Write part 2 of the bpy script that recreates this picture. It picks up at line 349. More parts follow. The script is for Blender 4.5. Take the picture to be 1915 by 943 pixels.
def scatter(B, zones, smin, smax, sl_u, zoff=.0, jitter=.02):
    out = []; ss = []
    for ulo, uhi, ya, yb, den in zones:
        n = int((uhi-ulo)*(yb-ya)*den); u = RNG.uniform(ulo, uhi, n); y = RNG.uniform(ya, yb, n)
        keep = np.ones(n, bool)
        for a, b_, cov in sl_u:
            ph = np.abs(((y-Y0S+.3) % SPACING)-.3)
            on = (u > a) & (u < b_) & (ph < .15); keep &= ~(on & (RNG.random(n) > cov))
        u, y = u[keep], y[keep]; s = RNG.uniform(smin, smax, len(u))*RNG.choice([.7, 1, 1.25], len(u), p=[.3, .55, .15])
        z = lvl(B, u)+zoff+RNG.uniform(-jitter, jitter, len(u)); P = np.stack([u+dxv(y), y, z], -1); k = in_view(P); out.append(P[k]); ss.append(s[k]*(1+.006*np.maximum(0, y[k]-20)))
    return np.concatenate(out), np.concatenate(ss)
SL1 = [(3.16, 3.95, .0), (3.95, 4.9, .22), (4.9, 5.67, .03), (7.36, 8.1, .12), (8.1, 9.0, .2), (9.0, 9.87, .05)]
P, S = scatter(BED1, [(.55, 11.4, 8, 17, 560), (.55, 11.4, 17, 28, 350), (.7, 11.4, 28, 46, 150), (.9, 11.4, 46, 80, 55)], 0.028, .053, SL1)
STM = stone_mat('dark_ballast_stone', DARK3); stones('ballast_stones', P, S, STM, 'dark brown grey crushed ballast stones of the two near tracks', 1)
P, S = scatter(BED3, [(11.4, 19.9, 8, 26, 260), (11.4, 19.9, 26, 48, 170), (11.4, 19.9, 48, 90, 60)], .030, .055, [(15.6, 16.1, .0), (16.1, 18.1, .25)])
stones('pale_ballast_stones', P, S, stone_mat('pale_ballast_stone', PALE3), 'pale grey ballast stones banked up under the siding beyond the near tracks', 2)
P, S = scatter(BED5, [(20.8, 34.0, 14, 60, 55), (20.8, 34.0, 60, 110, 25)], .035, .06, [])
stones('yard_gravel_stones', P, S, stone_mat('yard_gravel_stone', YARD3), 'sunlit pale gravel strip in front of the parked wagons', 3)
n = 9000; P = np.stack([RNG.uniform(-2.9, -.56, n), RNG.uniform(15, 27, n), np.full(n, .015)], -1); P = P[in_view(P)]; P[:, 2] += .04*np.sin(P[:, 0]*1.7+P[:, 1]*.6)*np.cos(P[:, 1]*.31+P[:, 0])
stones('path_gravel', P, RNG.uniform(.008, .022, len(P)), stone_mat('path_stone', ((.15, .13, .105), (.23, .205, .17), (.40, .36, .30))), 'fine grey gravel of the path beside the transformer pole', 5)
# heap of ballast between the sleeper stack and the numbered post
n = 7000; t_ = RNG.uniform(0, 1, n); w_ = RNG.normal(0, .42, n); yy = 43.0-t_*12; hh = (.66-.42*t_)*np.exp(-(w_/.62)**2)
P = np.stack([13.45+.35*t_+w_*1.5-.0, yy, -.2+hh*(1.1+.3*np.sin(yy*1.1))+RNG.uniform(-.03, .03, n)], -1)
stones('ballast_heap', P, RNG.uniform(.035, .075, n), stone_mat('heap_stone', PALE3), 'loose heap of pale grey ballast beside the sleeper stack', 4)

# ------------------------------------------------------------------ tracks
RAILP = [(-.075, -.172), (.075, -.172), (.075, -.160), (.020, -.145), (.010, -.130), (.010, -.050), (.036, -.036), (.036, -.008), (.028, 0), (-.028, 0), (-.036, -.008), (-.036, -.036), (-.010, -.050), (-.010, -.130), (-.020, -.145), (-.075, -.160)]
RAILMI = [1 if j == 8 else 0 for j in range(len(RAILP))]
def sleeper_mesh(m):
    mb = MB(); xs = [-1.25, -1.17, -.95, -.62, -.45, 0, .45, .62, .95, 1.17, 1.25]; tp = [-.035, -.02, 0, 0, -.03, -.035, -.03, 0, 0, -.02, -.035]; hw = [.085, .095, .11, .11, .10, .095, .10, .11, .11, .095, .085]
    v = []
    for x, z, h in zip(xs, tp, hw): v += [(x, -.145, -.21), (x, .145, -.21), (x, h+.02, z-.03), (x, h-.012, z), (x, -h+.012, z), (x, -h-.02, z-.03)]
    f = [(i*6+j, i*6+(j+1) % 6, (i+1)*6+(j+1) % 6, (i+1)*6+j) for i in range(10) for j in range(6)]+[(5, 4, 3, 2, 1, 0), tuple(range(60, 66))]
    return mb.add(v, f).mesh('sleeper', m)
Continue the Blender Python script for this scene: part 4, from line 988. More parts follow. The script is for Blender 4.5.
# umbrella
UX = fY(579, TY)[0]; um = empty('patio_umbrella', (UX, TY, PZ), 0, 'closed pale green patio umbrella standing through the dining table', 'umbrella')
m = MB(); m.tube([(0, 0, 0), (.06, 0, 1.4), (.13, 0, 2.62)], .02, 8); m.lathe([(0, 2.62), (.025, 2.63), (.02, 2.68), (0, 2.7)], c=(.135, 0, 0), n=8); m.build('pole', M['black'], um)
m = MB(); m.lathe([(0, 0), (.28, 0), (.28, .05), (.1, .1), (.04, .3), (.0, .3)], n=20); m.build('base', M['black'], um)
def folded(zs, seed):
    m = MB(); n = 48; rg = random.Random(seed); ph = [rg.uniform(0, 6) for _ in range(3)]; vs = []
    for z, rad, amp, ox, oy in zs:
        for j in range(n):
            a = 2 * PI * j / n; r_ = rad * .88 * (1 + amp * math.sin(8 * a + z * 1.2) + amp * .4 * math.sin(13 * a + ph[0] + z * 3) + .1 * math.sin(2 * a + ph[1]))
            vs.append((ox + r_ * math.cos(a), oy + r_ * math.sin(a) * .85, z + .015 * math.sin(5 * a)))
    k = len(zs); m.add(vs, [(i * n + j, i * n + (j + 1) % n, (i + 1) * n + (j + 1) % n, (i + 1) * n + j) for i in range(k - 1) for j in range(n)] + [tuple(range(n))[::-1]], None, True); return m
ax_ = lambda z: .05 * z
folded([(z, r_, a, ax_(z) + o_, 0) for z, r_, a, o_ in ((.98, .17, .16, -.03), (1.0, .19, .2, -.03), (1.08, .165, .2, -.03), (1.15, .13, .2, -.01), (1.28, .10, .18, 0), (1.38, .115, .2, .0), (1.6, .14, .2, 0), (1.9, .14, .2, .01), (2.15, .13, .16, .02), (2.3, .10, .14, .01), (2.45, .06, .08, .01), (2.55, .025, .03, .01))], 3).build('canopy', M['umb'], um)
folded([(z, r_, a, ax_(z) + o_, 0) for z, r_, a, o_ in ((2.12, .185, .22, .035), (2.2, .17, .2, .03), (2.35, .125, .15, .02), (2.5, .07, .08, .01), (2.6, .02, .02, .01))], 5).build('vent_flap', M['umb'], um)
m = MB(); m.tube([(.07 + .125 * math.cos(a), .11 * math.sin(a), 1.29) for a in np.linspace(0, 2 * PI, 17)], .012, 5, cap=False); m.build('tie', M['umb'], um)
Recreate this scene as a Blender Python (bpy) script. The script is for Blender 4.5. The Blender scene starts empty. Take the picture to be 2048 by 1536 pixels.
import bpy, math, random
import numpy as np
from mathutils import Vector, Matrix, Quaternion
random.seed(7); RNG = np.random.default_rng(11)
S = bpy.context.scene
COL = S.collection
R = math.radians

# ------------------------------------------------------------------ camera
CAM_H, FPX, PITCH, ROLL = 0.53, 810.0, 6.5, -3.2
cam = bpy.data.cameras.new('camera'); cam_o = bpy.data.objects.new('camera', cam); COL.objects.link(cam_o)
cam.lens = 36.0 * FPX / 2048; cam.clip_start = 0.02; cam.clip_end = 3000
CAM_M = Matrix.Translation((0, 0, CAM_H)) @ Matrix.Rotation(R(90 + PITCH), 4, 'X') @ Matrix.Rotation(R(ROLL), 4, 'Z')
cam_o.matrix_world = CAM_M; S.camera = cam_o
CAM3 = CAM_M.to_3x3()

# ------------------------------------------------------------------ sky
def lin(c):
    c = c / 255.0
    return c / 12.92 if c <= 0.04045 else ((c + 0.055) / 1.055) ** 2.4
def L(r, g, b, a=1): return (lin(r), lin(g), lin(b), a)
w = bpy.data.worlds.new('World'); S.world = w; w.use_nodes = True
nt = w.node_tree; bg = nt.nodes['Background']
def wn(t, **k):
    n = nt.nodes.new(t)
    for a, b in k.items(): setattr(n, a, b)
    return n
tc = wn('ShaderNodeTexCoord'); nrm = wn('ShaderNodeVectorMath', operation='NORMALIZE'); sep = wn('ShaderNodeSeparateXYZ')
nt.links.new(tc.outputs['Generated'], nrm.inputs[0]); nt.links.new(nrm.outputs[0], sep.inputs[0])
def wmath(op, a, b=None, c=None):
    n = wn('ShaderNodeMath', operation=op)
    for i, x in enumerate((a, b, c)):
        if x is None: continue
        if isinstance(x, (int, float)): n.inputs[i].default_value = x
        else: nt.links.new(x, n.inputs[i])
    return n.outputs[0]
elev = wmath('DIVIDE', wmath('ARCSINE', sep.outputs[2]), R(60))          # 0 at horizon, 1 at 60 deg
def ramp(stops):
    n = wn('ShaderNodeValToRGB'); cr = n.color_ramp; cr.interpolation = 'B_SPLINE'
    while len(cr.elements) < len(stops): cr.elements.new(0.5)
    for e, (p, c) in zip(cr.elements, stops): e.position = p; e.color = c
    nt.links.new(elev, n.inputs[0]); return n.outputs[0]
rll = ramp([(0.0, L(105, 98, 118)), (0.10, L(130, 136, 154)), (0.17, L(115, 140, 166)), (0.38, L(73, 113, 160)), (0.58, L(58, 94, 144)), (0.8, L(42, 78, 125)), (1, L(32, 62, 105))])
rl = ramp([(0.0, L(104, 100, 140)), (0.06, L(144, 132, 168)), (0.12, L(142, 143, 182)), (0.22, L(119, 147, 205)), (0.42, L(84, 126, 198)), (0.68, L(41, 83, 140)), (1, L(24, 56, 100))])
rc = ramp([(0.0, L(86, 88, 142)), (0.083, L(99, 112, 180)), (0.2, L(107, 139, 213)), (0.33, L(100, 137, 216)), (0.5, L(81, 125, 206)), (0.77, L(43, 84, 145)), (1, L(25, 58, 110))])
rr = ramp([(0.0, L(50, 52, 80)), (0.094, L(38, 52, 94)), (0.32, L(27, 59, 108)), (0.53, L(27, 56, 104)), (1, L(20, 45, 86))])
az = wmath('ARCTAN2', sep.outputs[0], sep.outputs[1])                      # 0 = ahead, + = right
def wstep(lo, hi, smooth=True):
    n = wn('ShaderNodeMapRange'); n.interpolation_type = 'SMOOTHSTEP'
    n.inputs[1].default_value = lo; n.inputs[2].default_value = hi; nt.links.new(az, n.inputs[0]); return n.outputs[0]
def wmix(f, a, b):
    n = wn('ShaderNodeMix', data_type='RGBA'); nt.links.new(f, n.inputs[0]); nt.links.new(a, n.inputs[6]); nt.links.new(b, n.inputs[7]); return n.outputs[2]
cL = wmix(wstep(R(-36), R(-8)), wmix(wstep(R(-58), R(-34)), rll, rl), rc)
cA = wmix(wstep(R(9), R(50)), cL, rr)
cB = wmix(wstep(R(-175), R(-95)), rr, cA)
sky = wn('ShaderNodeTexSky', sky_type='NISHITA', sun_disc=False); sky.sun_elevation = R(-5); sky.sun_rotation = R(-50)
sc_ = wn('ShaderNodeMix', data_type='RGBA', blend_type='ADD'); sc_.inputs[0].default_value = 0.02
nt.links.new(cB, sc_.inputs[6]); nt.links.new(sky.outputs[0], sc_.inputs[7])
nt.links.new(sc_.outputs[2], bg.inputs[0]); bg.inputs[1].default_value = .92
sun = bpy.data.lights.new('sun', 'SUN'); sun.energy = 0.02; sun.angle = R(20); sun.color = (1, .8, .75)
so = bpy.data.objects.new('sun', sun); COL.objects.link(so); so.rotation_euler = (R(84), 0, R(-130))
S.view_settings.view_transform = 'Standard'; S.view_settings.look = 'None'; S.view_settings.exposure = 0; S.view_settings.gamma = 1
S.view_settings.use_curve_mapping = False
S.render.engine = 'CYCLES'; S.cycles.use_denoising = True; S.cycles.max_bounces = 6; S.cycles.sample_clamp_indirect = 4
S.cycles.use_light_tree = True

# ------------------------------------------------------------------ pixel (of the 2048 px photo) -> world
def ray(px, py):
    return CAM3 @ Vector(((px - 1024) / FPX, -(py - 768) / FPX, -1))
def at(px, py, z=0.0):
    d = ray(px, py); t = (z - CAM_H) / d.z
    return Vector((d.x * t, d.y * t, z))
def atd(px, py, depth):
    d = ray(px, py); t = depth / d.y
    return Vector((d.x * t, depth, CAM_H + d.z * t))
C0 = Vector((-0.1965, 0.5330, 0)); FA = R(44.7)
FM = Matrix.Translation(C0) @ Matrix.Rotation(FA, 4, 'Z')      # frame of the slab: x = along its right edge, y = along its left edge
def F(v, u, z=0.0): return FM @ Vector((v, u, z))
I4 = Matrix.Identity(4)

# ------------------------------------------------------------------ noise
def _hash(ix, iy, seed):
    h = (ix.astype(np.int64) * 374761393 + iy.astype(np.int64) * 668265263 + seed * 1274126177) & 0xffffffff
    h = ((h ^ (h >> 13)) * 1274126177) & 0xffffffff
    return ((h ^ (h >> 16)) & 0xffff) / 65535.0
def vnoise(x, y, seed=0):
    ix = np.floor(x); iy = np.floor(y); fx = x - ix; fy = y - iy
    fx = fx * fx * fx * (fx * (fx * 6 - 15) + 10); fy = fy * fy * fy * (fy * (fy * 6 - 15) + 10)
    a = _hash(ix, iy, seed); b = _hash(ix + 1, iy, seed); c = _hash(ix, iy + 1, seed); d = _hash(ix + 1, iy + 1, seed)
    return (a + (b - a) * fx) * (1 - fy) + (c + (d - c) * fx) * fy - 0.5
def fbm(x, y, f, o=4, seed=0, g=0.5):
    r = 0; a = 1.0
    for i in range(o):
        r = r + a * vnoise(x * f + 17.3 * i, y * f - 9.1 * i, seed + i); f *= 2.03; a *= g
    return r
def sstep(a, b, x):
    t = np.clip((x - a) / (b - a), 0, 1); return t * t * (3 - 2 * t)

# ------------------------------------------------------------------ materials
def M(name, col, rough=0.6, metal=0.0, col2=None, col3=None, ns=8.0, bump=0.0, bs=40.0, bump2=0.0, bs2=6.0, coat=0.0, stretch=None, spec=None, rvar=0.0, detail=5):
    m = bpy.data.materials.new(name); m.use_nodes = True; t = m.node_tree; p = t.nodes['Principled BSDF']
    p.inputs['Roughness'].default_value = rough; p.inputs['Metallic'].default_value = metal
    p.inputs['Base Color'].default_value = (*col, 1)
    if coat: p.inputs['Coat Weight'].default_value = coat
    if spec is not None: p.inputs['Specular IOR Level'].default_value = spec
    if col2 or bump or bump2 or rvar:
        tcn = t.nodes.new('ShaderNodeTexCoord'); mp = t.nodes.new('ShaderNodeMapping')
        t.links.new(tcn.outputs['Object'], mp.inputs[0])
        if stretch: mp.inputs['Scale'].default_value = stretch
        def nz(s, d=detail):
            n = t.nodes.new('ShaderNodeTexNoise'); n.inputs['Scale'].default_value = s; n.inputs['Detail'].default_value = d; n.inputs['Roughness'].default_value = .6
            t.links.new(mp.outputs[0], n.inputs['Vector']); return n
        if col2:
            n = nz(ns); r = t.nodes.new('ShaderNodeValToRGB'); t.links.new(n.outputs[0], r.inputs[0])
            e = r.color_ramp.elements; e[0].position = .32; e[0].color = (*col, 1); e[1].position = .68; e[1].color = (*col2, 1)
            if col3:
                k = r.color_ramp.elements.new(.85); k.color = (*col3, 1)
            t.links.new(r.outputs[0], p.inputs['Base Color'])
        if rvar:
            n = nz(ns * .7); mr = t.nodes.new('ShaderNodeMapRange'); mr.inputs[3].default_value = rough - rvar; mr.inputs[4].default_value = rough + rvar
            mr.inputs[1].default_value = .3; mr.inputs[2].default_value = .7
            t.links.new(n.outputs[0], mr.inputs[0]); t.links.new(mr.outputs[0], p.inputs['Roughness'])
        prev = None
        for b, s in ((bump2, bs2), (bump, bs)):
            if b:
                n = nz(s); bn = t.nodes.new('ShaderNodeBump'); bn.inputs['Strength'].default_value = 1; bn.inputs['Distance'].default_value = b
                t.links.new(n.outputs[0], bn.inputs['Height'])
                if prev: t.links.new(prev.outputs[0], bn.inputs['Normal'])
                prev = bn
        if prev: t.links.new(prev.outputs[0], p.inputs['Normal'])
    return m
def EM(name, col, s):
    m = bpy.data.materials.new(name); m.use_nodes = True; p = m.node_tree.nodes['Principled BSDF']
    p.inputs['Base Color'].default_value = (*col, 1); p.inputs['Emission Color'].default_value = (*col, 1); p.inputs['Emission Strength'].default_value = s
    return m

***

_SHORT TASK:_
Only the number is wanted: count the lines of the records that hold the word "Python".

_WRITTEN RESPONSE:_
2